White, Edward Brickell
Architect. Known for his Gothic-revival designs and knowledge of Greek and Roman architecture, White was the preeminent Charleston architect of the 1840s and 1850s. He was born on January 29, 1806, to John Blake White, a planter, artist, and playwright, and his first wife, Elizabeth Allston White, at Chapel Hill plantation in St. John’s Berkeley Parish. He studied engineering at the United States Military Academy at West Point and, after graduating in 1826, served in the army as an artillery officer. On April 18, 1832, he married Delia Adams in her hometown of New London, Connecticut. He left military service in 1836 to survey routes for several proposed railroads, including the Louisville, Cincinnati and Charleston. By 1839 White had settled in Charleston and was working as a civil engineer, architect, and surveyor. During the following decade, he became one of the most successful architects in South Carolina.

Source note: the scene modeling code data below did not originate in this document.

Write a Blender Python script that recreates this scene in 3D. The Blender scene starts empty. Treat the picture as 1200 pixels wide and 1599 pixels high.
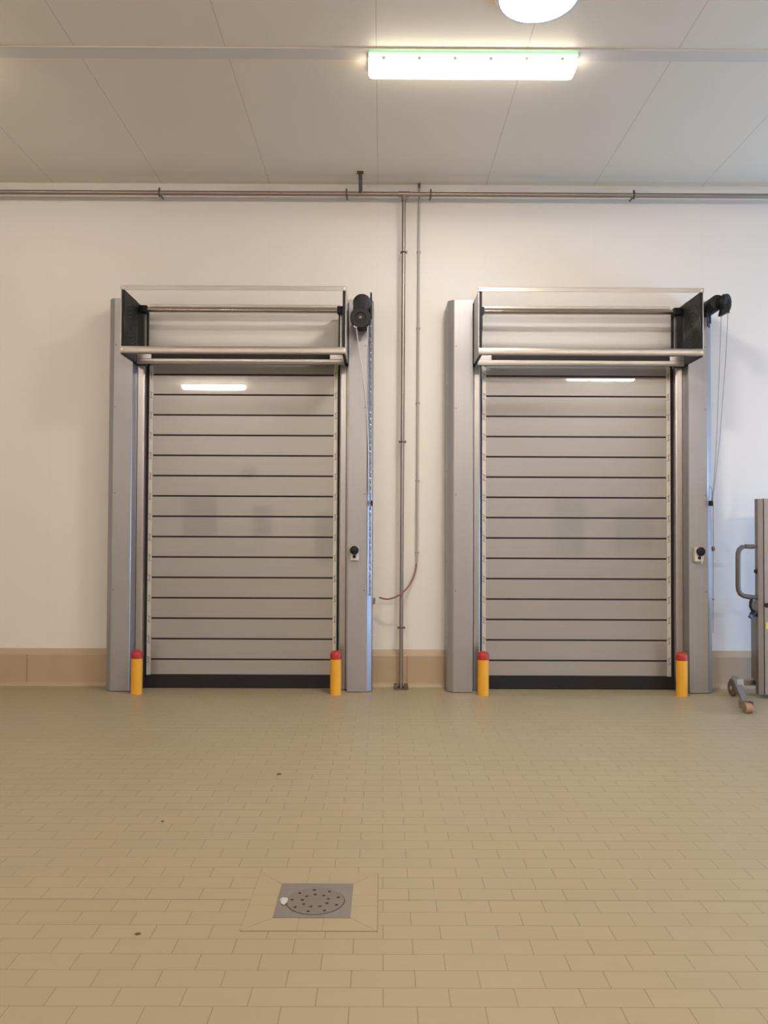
import bpy, bmesh, math, random
from mathutils import Vector, Matrix, Euler
random.seed(7)
R = math.radians
scn = bpy.context.scene
COL = scn.collection

# ------------------------------------------------------------------ camera
F_PX = 1250.0                      # focal length in pixels of the 1200 x 1599 frame
CAM_H = 1.68
cam_d = bpy.data.cameras.new('camera')
cam_d.sensor_fit = 'VERTICAL'
cam_d.sensor_height = 36.0
cam_d.lens = F_PX / 1599.0 * 36.0
cam_d.clip_start, cam_d.clip_end = 0.05, 100
cam = bpy.data.objects.new('camera', cam_d)
COL.objects.link(cam)
ROT = Matrix.Rotation(-0.0024, 3, 'Z') @ Matrix.Rotation(math.pi / 2 + 0.0222, 3, 'X') @ Matrix.Rotation(0.0042, 3, 'Z')
cam.location = (0, 0, CAM_H)
cam.rotation_euler = ROT.to_euler()
scn.camera = cam

def at(px, py, Y):
    """point of the depth plane y = Y seen at a pixel of the photograph"""
    d = ROT @ Vector(((px - 600.0) / F_PX, (799.5 - py) / F_PX, -1.0))
    t = Y / d.y
    return Vector((d.x * t, Y, CAM_H + d.z * t))

# ------------------------------------------------------------------ world, colour management
scn.view_settings.view_transform = 'Standard'
scn.view_settings.look = 'None'
scn.view_settings.gamma = 1.0
scn.view_settings.use_curve_mapping = False
scn.cycles.caustics_reflective = False
scn.view_settings.exposure = 0.24
w = bpy.data.worlds.new('world')
scn.world = w
w.use_nodes = True
w.node_tree.nodes['Background'].inputs[0].default_value = (0.55, 0.72, 1.0, 1)
w.node_tree.nodes['Background'].inputs[1].default_value = 1.5

LAMP_COL = (1.0, 0.875, 0.765)
LAMP_SEEN = 9.0                   # radiance of the lamp in view
LAMP_FILL = 12.0                    # radiance of the unseen fill lamp added left of the picture
LAMP_ROOM = 168.0                  # radiance of the row of lamps behind the camera
LAMP_OVER = 8.0                   # radiance of the row overhead
DAY_POWER = 290.0
DOME = 140.0                        # radiance of the round light

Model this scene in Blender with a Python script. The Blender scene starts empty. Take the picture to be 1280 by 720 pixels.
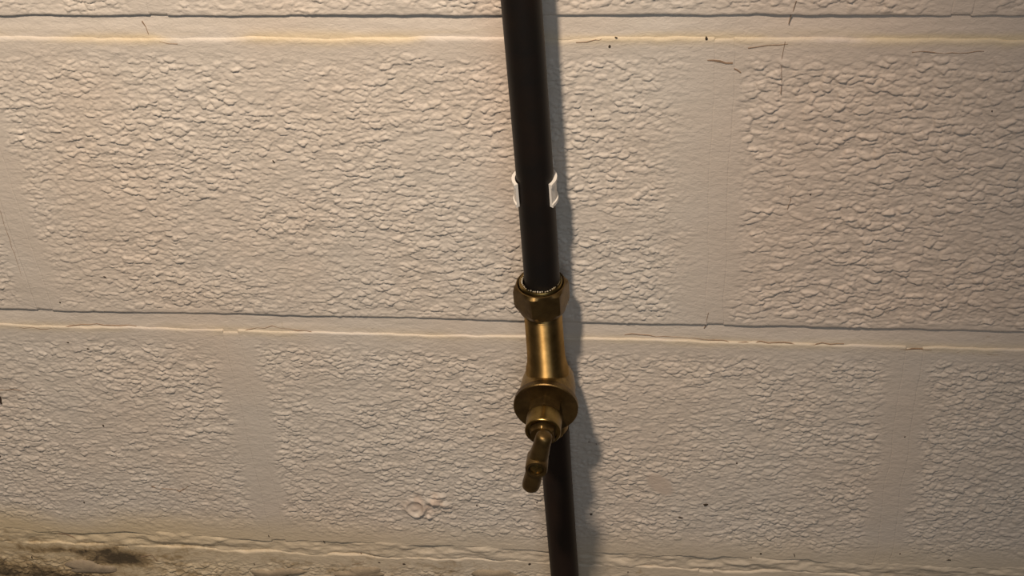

White’s first major commission was Market Hall (1840–1841), a monumental building erected to serve as the center of Charleston’s public markets, which had been devastated by fire in 1838. White designed the building in the form of a Roman temple, possibly using the Temple of Fortuna Virilis as a model, and symbolized its purpose with an entablature ornamented with bucrania and rams’ skulls. Behind the hall he erected a series of sheds to provide space for vendors. The project showed White to be a careful student of Roman architecture and added significantly to his reputation.
White’s early projects included several ecclesiastical buildings that demonstrated the breadth of his stylistic vocabulary. His designs for St. Johannes Lutheran Church (1841–1842) and the Centenary Methodist Episcopal Church (1842) displayed his mastery of the Greek-revival style. He introduced the Gothic-revival style to Charleston with the Huguenot Church (1844–1845) and also used the same style for Grace Church (1847–1848), Trinity Episcopal Church (1847) in Columbia, and the Chapel of the Cross (1854–1857) in Bluffton. White’s other major projects of the era included the Charleston High School (1840–1842), the James Louis Petigru law office (1848), and a steeple for St. Philip’s Church (1848–1850). In 1849 he designed wings and a third story for the South Carolina Military College, and the following year he added wings and a portico to the main building at the College of Charleston.
White’s general approach to architecture was eclectic. Neither impulsive nor dogmatic in his stylistic choices, he believed that each commission warranted a design specifically crafted to suit its particular circumstances. Indeed, White’s greatest talent was his flexibility as a designer. Because he was at ease with classicism and the rising tide of romanticism, he was able to accommodate both Charleston’s traditional conservatism and its taste for the flamboyant new architecture from Europe. In addition, his background in engineering provided an advantage that many of his competitors lacked, and he excelled at creating successful designs on limited budgets.
About 1850 White was selected as the superintending architect of the new Custom House. The plans for this monumental building, furnished by the Boston architect Ammi Burnham Young, called for an imposing edifice with a dome and four porticos. Construction progressed slowly and was plagued by cost overruns. Amid the escalating sectional crisis, many northern congressmen questioned the need for such an opulent customhouse in a city known for its distaste of federal authority. In 1859 Congress refused to appropriate additional funding for the project, which left White with no choice but to halt construction. The total cost of the building, originally estimated at $370,000, eventually reached $3 million. It was finally completed in 1879 without the dome and side porticos and with a somewhat diminished interior plan.
As the Civil War approached, White suspended his architectural practice and devoted himself to the Confederate cause. He had been active in the state militia since leaving military service in 1836 and, with war nearing, helped organize the Palmetto Battalion. He served initially at the rank of major and was later promoted to lieutenant colonel. During the war he saw action on James Island and also in North Carolina. At the end of hostilities in 1865, White returned to Charleston and resumed his practice, but obtaining commissions in the war-devastated city proved difficult. In 1866 he oversaw repairs to St. Michael’s Church, which had sustained damage during the siege of Charleston, and he later designed a small office building for the Charleston Gas and Light Company (1876–1878). By 1879 he had moved to New York, where he died on May 10, 1882. He was buried in St. Michael’s Churchyard in Charleston.
Lane, Mills. Architecture of the Old South: South Carolina. Savannah, Ga.: Beehive, 1984.
Poston, Jonathan H. The Buildings of Charleston: A Guide to the City’s Architecture. Columbia: University of South Carolina Press, 1997.
Ravenel, Beatrice St. Julien. Architects of Charleston. 1945. Reprint, Columbia: University of South Carolina Press, 1992.
Severens, Kenneth. Charleston Antebellum Architecture and Civic Destiny. Knoxville: University of Tennessee Press, 1988.